Lethubuhle Ncube | The impact of greylisting on the SA insurance industry
In November 2019 the Financial Action Task Force (“FATF”), the global body that sets international standards relating to the combating of money laundering and terrorist financing performed a Mutual Evaluation of South Africa’s (“SA”) Anti Money Laundering (“AML”) and Counter Finance Terrorism (“CFT”) systems and controls. Unfortunately, SA was found to have deficiencies in its system as a result 67 recommendations were made by the FATF.
SA was then placed under a one-year observation period in October 2021, giving the country time to address the Recommended Actions. In January 2023 an assessment of SA’s progress found that the country had made positive progress, reducing the 67 Recommended Actions to 8 strategic deficiencies. Despite the governments best efforts, passing two major Amendment Acts in 2022, the FATF placed South Africa on its grey list on the 24 February 2023.
Implications for the insurance industry
There are a few implications paired with being placed on this list by the AFTF, especially for those insurers whose business models and strategies rely on reinsurance programmes concluded with foreign reinsurers. These insurers are likely to experience enhanced Customer Due Diligence (CDD) and Know your Client (KYC) requirements, potentially increasing the cost of compliance and reinsurance.
Some global companies have internal policies that prevent them from doing business with grey listed countries. This could mean that some foreign reinsurers may not be willing to do business with South African insurance companies and this could have dire financial consequences.
It remains incumbent upon every company in the financial sector to ensure that they do their part to comply with national regulations.

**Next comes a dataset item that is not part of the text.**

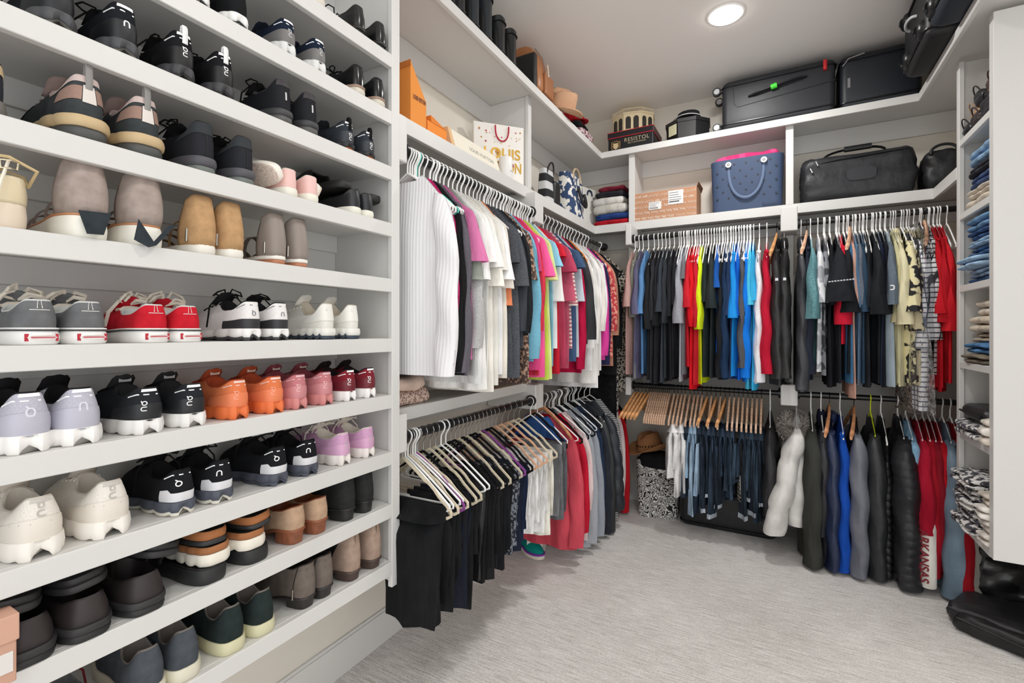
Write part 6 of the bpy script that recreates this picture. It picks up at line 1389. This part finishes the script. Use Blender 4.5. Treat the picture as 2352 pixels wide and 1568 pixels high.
# duffel bag
xa, xb2 = atY(1840, 455, yb0).x, atY(2112, 430, yb0).x; W = xb2 - xa
e = bag_lump('duffel_bag', ((xa + xb2) / 2, yb0 + .125, LT), W, .24, .29, '1e2024', 'large black duffel bag with top handle on the hat shelf', kind='nylon', r=.05, nz=.03)
MB().tube([(-W / 2 + .03, -.115, .235), (-.1, -.122, .25), (W / 2 - .04, -.118, .262)], .004, 6).build('zipper', mat('0f0f11', 'plastic'), e)
arc_handle(e, (-.17, -.05, .28), (.15, -.05, .285), .045, .013, mat('121316', 'cotton'), flat=.5)
MB().tube([(-.06, -.05, .328), (.08, -.05, .329)], .018, 8).build('handle_wrap', mat('0f1012', 'leather'), e)
for x, z in ((-W / 2 + .05, .215), (-W / 2 + .08, .255)): MB().tube([(x, -.124, z), (x + .012, -.126, z - .03)], .006, 6).build('zip_pull', SIL, e)
o = MB().loft([[(x, -.126 - k * .003, z) for x, z in [(.02 + .075 * abs(cos(a)) ** .5 * (1 if cos(a) > 0 else -1), .145 + .04 * abs(sin(a)) ** .6 * (1 if sin(a) > 0 else -1)) for a in [2 * pi * j / 20 for j in range(20)]]] for k in (0, 1)], True, True, True).build('leather_patch', mat('24252a', 'leather'), e)
e = bag_lump('black_bag', (xb2 + .11, yb0 + .10, LT), .17, .22, .235, '1a1b1e', 'soft black bag at the right end of the hat shelf', kind='nylon', r=.05, nz=.03); arc_handle(e, (-.06, -.1, .2), (.06, -.1, .2), .05, .008, BKL)

# ---------------------------------------------------------------- pink dotted blouse folded on the lower shelf
for i, (yy_, dz, w_, lab) in enumerate(((1.47, 0, .24, 'pale pink dotted blouse folded on the lower shelf, front piece'), (1.46, .055, .20, 'blush pink crumpled blouse on top of the dotted one'))):
    o = rbox(.17, w_, .06, .025).build('folded_blouse', mat('d9bfb0', 'pattern', 130, '8a6f66') if i == 0 else mat('dcc3b4', 'cotton'), None, loc=(XS - .10, yy_, .996 + dz)); noisy(o, .03, .06, 1); tag(o, lab, 'clothes')
# ---------------------------------------------------------------- on the floor
FZ = FLOOR + .001
p = atZ(1505, 1190, FLOOR); p.y += .12
e = tote('damask_tote', (p.x, p.y, FZ), .33, .24, .40, .1, '161617', 'black tote with white scroll pattern on the floor in the corner', 'swirl', 'd9d7d2', 15)
tb = bag_lump('black_pouch', (p.x - .0, p.y, FZ + .34), .26, .18, .12, '1a1a1c', 'black cloth bag sticking out of the scroll patterned tote', kind='cotton', r=.04)
e = hat('straw_hat', (p.x - .06, p.y - .02, FZ + .475), 'brown palm straw hat with wide brim resting on the scroll patterned tote', c='b27d50', c2='8a5d38', crown=(.085, .10), brim=.165, ch=.13, rx=.05, ry=-.12, rz=-.6, curl=.05, band=None)
mb = MB()
for k in range(26): a_ = 2 * pi * k / 26; mb.box(.0865 * cos(a_) - .003, .0865 * cos(a_) + .003, .1015 * sin(a_) - .003, .1015 * sin(a_) + .003, .030, .042)
mb.build('vent_row', mat('3a2416', 'plain'), e, smooth=False)
x0, x1 = atZ(1565, 1185, FLOOR).x - .0, -.03
e = suitcase('suitcase', ((x0 + x1) / 2 + .02, 3.70, FZ), x1 - x0, .30, .26, 'black suitcase lying on the floor behind the jeans', wheels=False, col='161618')
e = bag_lump('storage_bag', (-.0 + .42, 3.70, FZ), .6, .3, .2, '1b1c1f', 'dark storage bag on the floor behind the coats', kind='nylon', r=.05)
# bright trainer, paper bag and tan boot under the left trousers
p = atZ(1215, 1283, FLOOR)
s = dict(L=.28, wh=.085, wb=.10, up=('12837f', 'mesh'), lin=('3a2f4a', 'cotton'), st=(.036, .03), col=(.06, .045, .07), sole=[(0, .75, .004, ('e2dccd', 'rubber')), (.72, 1.1, .006, ('7b2fa0', 'rubber'))], lace=('7b2fa0', 'cotton'), patches=[(1.9, 4.38, .1, .6, ('0e8f86', 'mesh'), 'toe_panel')])
Shoe(**s).make('running_shoe', (p.x - .16, p.y + .16, FZ), -.55, 'teal and purple running shoe with cream sole on the floor under the trousers')
e = empty('paper_bag', (p.x - .02, p.y + .16, FZ), .3, 'white paper bag with black lettering standing on the floor behind the trainer', 'bag')
MB().loft([[(-.05, -.12, 0), (.05, -.12, 0), (.05, .12, 0), (-.05, .12, 0)], [(-.04, -.12, .33), (.04, -.12, .33), (.04, .12, .33), (-.04, .12, .33)]], True, True, True).build('paper_body', mat('e9e7e2', 'card'), e, smooth=False)
p = atZ(1256, 1268, FLOOR)
BTn = dict(BT, up=('8a6f5c', 'suede'), heelm=('3a2a22', 'plain'), col=(.20, .19, .21)); Shoe(**BTn).make('ankle_boot', (p.x - .02, p.y + .10, FZ), pi - .4, 'tan boot on the floor half hidden beneath the white jeans', 'boot')
# heap of black garment bags on the floor at the right
hpz = [(2222, 1440, .0, .26, .30, .07, 'black folded garment bag with red and white label, leftmost on the floor'), (2262, 1460, .0, .40, .40, .09, 'black ribbed garment bag in the middle of the floor heap'), (2310, 1500, .0, .48, .36, .08, 'long black zipped garment bag in front of the floor heap')]
for i, (px, py, dz, a_, b_, h_, lab) in enumerate(hpz):
    p = atZ(px, py, FLOOR); e = bag_lump('garment_bag', (p.x + .14, p.y + .12, FZ + .0), a_, b_, h_, ['17171a', '1b1b1e', '141416'][i], lab, kind='nylon', r=.035, nz=.035, rz=-.55)
    MB().tube([(-a_ / 2 + .02, -b_ / 2 + .01, h_ * .8), (0, -b_ / 2 - .004, h_ * .7), (a_ / 2 - .02, -b_ / 2 + .01, h_ * .85)], .004, 6).build('zipper', mat('0d0d0f', 'plastic'), e)
    if i == 0: MB().box(-.07, -.01, -.06, -.01, h_ + .002, h_ + .006).build('red_label', mat('b3202c', 'plain'), e); MB().box(-.06, -.025, -.05, -.02, h_ + .0062, h_ + .0075).build('white_label', mat('e8e8e8', 'plain'), e)
p = atZ(2330, 1400, FLOOR)
e = bag_lump('plastic_sack', (.955, p.y + .05, FZ), .22, .32, .34, '101012', 'shiny black plastic sack on the floor under the shelf tower', kind='gloss', r=.06, nz=.05)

At Maksure Risk Solutions, there now exist stringent accountability and compliance measures aimed at ensuring that SA is taken off the grey list as soon as possible.
Below are some of the initiatives Maksure has taken in this space, amongst other things:
- Ensure registration as an Accountable Institution with the Financial Intelligence Centre (the (FIC);
- Continuously train employees on AML;
- Adopt and implement a Risk Management and Compliance Plan that speaks to its business model;
- Keep a record of transactions;
- Keep a record of the information obtained to verify a client’s identity and the nature of the business relationship, and the source of the funds that the client is expected to use to conclude transactions;
- Conduct Customer Due Diligence which places responsibility on Accountable Institutions to know who they are doing business with; and
- Conduct sanctions screening and in certain circumstances report to the FIC.
Accountable institutions must note that it’s not enough to have policies and procedures in place, they also have to demonstrate effectiveness of their internal systems and controls.
A lot of organisations that have been fined by the FIC are not fined for money laundering itself but due to failure to show implementation and compliance with Customer Due Diligence, risk assessment, staff training and ongoing monitoring.
In this ever changing regulatory environment, Maksure Risk Solutions has continued to demonstrate agility and adaptability as the company constantly invests in, and tightens its internal systems and controls to ensure that it is in compliance with legislation. Its commitment to always keep abreast of the trends and ensure strict and timely compliance is what makes it the broker of choice.